Amazon lists Gutenburg as well as other e-book collections that are free on the internet. I have also downloaded free classics from Amazon.

Where do you download library e-books from? epub books?

I really like reading the first chapter of books and being able to download immediately.

DreamStreamr 04-14-2011 05:39 PM

minimizing bulk
We have all our music on a 4th gen iPod and play it through our trailer's radio. We replaced the original radio with a $120 same Sony but newer version to add front input jack.

All our movies (collection slowly built up from Wal-Mart's and Circuit City's $5 bin and from gifts from family) and episodes are in CD wallets, played in our 17" Toshiba television with built-in dvd player, sound piped through the Sony's front input jack. Just doesn't seem worth the bother to rip movies and we like having the movies' cover info we keep stored with the dvd in the wallet pocket.

Our 16gb wifi iPad is great for browsing, reading, navigation, and is tops for email. Our iPod Touch, iPad, and Macbook calendar and address book all stay automatically synched all the time -- make a correction in any and it hits the others.

We have a couple of dozen books on the iPad and they work well enough. Both Kindle and eBooks work well on the iPad. The iPad definitely doesn't match a Kindle for usability including weight, screen view, and battery life but we are sort of deviced out without adding a Kindle and the iPad is adequate for books we want to download. Latest book is the Bible, in KJV and ASV both. Free app for the iPad and it works really well. Even red letter edition!

The Macbook is the best for writing, reading, and many on- and off-line tasks. Our Dell laptop burned us badly last year and is starting to get flaky again this year so we're glad we have the Mac and aren't putting Windows on the Mac to try and keep it clean.
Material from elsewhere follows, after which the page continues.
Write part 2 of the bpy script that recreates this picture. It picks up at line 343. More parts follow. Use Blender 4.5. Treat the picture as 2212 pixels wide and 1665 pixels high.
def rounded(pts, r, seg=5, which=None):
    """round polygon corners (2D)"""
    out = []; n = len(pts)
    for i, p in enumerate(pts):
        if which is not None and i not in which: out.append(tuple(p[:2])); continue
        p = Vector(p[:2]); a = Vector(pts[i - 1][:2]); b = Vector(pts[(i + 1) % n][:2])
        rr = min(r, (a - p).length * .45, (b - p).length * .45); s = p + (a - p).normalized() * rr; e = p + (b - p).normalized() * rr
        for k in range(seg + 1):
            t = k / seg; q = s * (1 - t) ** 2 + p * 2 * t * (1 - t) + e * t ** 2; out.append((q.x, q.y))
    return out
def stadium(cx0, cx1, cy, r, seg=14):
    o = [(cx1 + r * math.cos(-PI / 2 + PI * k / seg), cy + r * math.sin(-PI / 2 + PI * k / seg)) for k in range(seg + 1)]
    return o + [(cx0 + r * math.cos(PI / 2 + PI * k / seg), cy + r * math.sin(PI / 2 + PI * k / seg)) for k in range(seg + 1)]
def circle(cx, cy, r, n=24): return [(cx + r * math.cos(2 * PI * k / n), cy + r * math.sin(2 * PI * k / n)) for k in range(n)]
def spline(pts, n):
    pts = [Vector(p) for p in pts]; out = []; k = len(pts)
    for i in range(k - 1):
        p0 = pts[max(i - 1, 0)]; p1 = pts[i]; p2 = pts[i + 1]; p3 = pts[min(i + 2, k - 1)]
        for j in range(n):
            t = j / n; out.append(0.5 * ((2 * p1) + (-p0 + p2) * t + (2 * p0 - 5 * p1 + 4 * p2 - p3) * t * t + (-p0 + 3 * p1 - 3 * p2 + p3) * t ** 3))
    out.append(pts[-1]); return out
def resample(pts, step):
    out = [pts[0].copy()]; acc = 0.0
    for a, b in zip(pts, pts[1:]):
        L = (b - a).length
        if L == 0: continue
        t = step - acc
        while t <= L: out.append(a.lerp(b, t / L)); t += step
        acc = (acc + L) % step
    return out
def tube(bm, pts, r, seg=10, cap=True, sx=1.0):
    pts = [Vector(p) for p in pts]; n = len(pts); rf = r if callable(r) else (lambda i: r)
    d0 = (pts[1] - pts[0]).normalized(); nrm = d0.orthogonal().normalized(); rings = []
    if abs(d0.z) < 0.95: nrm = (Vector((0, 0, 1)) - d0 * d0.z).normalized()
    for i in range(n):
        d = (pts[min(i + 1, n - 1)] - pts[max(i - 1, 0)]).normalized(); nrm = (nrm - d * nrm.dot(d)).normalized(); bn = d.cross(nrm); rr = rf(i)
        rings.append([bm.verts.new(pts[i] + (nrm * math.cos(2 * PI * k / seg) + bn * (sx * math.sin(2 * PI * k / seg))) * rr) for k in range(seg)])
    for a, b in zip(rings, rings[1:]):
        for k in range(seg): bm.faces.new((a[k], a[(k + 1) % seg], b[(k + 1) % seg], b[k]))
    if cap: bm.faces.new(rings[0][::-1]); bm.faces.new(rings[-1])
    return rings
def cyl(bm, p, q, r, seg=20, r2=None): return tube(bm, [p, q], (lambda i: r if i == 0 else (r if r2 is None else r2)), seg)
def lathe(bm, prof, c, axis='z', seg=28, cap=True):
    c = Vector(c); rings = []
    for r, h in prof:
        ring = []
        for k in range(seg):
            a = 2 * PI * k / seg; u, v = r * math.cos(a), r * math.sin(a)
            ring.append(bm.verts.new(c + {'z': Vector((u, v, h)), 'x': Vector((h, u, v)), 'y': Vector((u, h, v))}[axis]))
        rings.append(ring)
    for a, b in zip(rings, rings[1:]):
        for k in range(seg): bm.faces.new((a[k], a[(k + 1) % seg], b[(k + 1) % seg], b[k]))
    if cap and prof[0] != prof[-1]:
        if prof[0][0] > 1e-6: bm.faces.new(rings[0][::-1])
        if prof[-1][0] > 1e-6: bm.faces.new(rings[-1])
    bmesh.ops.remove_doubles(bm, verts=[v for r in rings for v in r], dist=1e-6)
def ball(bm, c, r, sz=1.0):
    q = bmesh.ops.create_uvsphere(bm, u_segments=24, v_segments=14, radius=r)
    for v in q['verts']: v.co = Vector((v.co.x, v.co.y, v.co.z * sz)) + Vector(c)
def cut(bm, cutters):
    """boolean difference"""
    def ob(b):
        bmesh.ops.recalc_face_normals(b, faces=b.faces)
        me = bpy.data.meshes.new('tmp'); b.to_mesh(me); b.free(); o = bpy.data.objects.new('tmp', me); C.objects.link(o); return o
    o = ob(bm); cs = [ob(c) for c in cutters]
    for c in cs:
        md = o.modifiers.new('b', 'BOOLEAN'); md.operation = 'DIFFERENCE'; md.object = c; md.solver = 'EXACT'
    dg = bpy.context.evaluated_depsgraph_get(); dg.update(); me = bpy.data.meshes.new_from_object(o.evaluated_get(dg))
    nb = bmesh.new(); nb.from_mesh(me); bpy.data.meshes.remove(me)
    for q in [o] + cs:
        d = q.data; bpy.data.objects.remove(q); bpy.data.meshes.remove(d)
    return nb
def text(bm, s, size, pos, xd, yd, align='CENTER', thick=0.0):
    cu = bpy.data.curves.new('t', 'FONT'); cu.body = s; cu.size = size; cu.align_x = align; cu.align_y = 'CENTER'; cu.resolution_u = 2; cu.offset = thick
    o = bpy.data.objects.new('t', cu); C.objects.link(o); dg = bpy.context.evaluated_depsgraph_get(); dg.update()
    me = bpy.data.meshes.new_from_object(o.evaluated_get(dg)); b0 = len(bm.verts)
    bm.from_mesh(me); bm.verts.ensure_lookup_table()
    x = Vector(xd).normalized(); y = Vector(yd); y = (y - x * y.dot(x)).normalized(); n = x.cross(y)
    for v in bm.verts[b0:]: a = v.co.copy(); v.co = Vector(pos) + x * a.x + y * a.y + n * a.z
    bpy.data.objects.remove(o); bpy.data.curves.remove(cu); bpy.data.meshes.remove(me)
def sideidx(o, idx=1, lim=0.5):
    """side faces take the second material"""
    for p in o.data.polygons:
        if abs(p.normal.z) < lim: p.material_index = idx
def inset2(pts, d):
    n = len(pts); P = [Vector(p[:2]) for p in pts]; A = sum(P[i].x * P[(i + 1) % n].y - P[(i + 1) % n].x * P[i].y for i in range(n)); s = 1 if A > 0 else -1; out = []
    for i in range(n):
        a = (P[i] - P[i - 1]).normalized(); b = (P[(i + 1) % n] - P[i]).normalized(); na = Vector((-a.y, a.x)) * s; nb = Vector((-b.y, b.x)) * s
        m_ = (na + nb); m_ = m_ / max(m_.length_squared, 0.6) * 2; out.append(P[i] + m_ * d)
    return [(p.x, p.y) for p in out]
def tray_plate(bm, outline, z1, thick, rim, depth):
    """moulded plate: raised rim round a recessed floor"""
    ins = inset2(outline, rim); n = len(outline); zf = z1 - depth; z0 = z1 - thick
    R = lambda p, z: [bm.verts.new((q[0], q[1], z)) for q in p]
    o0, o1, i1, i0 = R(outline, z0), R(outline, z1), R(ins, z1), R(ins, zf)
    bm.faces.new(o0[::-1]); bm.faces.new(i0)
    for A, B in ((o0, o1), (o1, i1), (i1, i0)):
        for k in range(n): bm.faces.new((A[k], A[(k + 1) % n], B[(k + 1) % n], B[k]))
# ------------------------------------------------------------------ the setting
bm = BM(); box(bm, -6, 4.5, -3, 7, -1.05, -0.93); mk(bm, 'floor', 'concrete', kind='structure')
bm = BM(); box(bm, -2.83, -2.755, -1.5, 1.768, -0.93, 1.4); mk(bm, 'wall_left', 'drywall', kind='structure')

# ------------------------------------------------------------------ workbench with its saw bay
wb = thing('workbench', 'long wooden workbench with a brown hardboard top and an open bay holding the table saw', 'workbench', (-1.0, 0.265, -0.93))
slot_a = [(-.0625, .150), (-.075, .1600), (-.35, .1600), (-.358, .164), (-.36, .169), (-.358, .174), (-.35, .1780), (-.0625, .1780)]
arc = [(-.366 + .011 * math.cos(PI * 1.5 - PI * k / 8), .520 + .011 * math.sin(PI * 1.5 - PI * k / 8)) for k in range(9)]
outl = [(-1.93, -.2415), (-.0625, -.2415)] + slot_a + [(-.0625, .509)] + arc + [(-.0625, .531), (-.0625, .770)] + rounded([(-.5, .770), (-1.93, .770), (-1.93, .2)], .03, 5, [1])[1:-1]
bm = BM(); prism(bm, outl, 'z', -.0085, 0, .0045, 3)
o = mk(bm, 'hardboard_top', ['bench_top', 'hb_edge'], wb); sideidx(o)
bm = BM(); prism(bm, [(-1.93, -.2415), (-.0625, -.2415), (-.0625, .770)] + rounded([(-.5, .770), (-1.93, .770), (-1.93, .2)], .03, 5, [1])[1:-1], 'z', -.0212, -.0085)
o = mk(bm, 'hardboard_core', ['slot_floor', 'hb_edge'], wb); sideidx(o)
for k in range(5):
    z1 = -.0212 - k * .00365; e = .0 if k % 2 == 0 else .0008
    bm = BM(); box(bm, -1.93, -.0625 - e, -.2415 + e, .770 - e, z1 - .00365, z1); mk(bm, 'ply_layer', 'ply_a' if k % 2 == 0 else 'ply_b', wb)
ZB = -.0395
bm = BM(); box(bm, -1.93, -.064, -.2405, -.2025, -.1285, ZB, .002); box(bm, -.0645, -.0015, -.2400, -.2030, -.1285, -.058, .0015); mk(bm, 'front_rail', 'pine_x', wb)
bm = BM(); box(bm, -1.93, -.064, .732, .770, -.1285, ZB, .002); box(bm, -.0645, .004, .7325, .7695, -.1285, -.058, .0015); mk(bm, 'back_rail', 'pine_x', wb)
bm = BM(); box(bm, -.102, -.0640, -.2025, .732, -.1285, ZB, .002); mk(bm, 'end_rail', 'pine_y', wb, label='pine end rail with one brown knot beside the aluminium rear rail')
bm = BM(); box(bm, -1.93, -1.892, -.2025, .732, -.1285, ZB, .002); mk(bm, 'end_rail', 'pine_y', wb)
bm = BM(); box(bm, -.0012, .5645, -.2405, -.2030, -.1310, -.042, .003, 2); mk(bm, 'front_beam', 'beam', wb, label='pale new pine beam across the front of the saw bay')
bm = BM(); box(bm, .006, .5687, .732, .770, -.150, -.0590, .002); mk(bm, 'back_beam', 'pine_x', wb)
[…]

XM radio pipes also pipes in through the Sony front input jack, especially important during NCAA March Madness -- our television probably won't have the games but XM has most major conferences for basketball and football. Oh yeah, and nice music and NPR programs too.

We use a Windows laptop for Quicken (Apple version of Quicken really sucks) and several ham radio applications that aren't available for Macbook.

We use a Verizon USB modem (760 but switching in next week or so to the 4G version) in our Cradlepoint CTR-500 mobile router. Just works so nicely. We can leave the router in the Airstream on towing days and pick up the wifi in the truck as we head down the road. Stronger signal if we plug the router into 12vdc in the truck and put it up in the back window on travel days. Rest of the time our Airstream is a mobile wifi hotspot with support for any express card or usb modem device. Signal strength is adjustable and wifi security is robust.

The iPad isn't a replacement for a laptop, in our experience so far. Some sites don't work with the iPad, including ones with Adobe Flash applications. The iPad is great but we find most comfort having it with the Mac lurking nearby somewhere when we're mobile.

Paperback books can't be beat -- we keep 6-12 of them on hand and swap for ones we haven't read when we stop in campgrounds or laundromats. Paperbacks don't weigh much, we find great titles sometimes, and they're easy to carry. And they cost us the same as our books so far downloaded to the iPad -- all free.

Would love to shed the Windows laptop but without running Windows on our Mac we'll have to keep some kind of Windows machine for the foreseeable. So, two laptops, an iPad, a Touch, an old iPod. And, of course, they all use different wall-warts (at least all the Apple stuff uses the same cords).

vswingfield 04-14-2011 05:43 PM

A great open source freeware program for managing eBooks of all formats is Calibre. You can convert formats, assign cover art, manage syncing, and lots of other things. You can also use it as a reader on your computer. It's also multi platform, OS X, Windows, and FauX. (What I call Linux—it's not really Unix, it's faux Unix, but that's another forum entirely ;))

I read eBooks on my iPhone. I have Nook, iBooks, Kindle, and Stanza apps. I have eBooks in all four apps in different formats. Each has strengths and weakness. The ability to use multiple apps for reading is one plus for a iPad or iPhone. However, like Terry pointed out, battery life is much shorter.